— Start of RECORDS FOR THIS TASK —
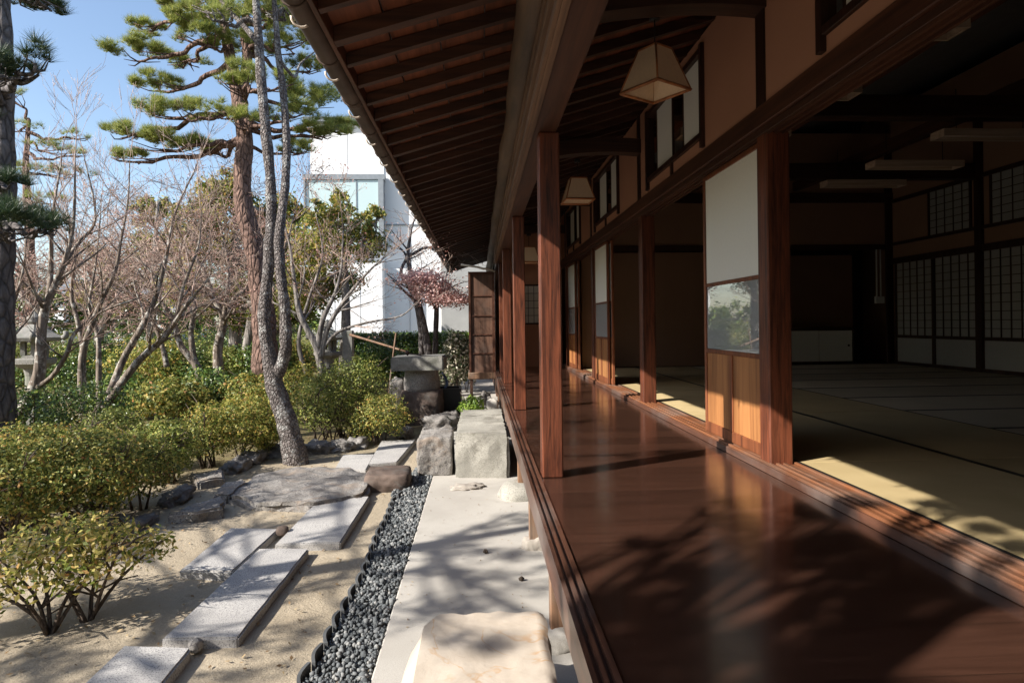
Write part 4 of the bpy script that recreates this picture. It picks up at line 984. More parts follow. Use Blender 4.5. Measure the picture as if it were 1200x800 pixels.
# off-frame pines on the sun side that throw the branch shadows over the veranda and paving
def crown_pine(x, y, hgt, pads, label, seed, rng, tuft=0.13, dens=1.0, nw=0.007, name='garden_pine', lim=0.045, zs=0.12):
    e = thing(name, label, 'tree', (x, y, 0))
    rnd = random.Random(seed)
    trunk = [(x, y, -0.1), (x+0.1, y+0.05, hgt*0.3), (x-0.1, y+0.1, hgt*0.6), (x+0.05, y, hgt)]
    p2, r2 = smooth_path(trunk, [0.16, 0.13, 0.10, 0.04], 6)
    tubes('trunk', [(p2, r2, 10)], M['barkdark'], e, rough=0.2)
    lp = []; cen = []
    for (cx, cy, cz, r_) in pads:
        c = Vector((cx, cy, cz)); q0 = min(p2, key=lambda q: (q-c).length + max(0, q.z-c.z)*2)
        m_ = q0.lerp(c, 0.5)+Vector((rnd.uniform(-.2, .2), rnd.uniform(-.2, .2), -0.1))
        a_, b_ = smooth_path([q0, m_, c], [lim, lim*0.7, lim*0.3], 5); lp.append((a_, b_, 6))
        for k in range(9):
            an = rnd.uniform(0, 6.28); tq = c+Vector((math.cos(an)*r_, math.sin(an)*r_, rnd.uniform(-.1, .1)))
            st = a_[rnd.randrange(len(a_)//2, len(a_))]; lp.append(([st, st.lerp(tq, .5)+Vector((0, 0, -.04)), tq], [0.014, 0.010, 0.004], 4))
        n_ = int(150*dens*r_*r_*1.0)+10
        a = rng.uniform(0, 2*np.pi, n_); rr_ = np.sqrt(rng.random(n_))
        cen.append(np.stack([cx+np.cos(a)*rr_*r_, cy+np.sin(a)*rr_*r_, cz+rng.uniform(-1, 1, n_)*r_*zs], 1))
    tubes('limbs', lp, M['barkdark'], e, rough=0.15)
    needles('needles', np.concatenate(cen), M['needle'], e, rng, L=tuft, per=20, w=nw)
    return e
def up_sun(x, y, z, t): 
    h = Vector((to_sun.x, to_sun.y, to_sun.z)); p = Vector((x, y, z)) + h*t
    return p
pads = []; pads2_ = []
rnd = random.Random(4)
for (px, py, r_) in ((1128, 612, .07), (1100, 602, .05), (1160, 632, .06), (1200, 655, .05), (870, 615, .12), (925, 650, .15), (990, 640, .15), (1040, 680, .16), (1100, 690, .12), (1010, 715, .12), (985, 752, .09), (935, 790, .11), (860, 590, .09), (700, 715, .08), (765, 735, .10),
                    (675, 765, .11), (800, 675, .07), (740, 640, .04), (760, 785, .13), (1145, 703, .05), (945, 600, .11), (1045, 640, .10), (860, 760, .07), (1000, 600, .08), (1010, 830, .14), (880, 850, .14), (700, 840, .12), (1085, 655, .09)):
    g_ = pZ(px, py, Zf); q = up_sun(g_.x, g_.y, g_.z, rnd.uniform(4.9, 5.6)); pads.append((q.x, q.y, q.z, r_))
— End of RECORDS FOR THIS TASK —
— Start of RECORDS FOR THIS TASK —
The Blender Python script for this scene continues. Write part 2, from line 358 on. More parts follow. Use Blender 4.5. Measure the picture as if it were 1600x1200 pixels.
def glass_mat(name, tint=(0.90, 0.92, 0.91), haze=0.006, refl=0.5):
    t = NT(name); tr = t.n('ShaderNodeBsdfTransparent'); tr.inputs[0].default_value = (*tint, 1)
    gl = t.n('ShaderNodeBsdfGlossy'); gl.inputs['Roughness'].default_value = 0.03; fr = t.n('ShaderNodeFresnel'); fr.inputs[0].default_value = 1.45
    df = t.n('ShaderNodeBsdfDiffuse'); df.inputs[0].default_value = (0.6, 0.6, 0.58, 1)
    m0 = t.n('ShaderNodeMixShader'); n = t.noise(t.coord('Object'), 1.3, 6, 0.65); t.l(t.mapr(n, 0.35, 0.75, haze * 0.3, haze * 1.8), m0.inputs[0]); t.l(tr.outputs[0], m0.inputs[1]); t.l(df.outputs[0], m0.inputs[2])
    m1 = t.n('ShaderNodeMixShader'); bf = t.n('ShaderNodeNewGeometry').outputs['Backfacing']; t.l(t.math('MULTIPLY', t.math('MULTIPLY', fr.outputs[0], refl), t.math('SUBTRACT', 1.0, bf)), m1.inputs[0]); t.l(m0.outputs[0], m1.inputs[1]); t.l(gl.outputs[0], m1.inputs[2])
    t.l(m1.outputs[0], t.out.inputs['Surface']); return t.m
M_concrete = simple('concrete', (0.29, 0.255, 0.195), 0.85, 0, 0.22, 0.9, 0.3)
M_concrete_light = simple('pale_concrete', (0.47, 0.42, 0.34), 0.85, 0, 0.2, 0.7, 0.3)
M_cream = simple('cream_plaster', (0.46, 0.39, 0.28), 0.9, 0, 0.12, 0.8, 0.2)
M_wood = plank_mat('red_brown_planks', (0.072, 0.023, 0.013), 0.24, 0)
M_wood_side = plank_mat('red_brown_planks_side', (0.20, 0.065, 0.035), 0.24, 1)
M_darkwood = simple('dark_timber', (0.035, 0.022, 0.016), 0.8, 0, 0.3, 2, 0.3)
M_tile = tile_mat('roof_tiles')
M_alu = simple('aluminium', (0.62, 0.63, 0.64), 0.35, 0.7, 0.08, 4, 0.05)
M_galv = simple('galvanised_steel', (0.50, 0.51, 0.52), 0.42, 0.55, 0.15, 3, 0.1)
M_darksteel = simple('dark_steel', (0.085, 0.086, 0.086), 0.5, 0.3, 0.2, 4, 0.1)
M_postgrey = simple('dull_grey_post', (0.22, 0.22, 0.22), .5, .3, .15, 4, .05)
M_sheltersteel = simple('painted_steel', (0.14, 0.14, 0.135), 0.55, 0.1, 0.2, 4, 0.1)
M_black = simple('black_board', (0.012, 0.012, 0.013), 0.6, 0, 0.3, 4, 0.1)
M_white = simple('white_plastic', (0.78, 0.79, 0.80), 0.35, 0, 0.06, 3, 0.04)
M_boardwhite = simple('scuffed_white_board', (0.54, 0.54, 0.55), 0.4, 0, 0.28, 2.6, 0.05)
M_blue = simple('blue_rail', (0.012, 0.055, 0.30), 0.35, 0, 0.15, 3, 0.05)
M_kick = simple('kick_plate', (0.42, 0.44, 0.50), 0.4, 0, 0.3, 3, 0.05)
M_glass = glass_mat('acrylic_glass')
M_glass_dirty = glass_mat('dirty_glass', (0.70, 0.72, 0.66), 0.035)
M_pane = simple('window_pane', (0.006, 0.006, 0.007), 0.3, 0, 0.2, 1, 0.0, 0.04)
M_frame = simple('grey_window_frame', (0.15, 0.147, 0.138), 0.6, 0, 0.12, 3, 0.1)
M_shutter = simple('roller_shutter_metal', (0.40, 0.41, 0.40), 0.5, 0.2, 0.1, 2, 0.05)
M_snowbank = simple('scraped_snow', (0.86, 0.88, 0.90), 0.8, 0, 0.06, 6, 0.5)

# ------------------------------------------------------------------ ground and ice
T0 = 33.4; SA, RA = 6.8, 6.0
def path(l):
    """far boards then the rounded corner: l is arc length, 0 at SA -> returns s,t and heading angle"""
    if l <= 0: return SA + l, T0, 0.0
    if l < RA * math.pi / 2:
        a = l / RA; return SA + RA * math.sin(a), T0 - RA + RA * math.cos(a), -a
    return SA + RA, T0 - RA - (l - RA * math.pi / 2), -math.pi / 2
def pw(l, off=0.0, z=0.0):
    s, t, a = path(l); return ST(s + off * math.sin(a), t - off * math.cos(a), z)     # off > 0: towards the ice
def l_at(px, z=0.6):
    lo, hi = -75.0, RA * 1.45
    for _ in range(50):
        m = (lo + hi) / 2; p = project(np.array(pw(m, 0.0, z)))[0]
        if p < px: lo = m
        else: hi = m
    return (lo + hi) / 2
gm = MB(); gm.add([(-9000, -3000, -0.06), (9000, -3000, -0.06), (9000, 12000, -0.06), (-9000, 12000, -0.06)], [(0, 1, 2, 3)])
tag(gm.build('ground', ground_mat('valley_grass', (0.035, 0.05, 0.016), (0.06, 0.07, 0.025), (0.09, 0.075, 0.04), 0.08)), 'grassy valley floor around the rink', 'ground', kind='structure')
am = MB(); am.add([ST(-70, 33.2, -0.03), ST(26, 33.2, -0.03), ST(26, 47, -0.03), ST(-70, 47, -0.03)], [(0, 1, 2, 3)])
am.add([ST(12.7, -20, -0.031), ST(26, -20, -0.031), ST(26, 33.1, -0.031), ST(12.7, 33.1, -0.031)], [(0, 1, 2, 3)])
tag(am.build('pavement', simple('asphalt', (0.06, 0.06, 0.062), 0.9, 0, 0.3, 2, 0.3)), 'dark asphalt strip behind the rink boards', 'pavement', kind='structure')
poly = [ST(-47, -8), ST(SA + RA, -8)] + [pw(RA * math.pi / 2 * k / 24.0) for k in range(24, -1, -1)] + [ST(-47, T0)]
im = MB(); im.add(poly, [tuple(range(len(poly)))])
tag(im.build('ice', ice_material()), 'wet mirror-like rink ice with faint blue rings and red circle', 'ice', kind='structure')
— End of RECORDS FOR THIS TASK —
WHAT YOU WILL DO:
In the material above, locate the line containing "0.22, 0.9, 0.3)" and the line containing "0.013), 0.24, 0)". Transcribe exactly those two lines and every line between them, and nothing more.

EXERCISE RESULT:
M_concrete = simple('concrete', (0.29, 0.255, 0.195), 0.85, 0, 0.22, 0.9, 0.3)
M_concrete_light = simple('pale_concrete', (0.47, 0.42, 0.34), 0.85, 0, 0.2, 0.7, 0.3)
M_cream = simple('cream_plaster', (0.46, 0.39, 0.28), 0.9, 0, 0.12, 0.8, 0.2)
M_wood = plank_mat('red_brown_planks', (0.072, 0.023, 0.013), 0.24, 0)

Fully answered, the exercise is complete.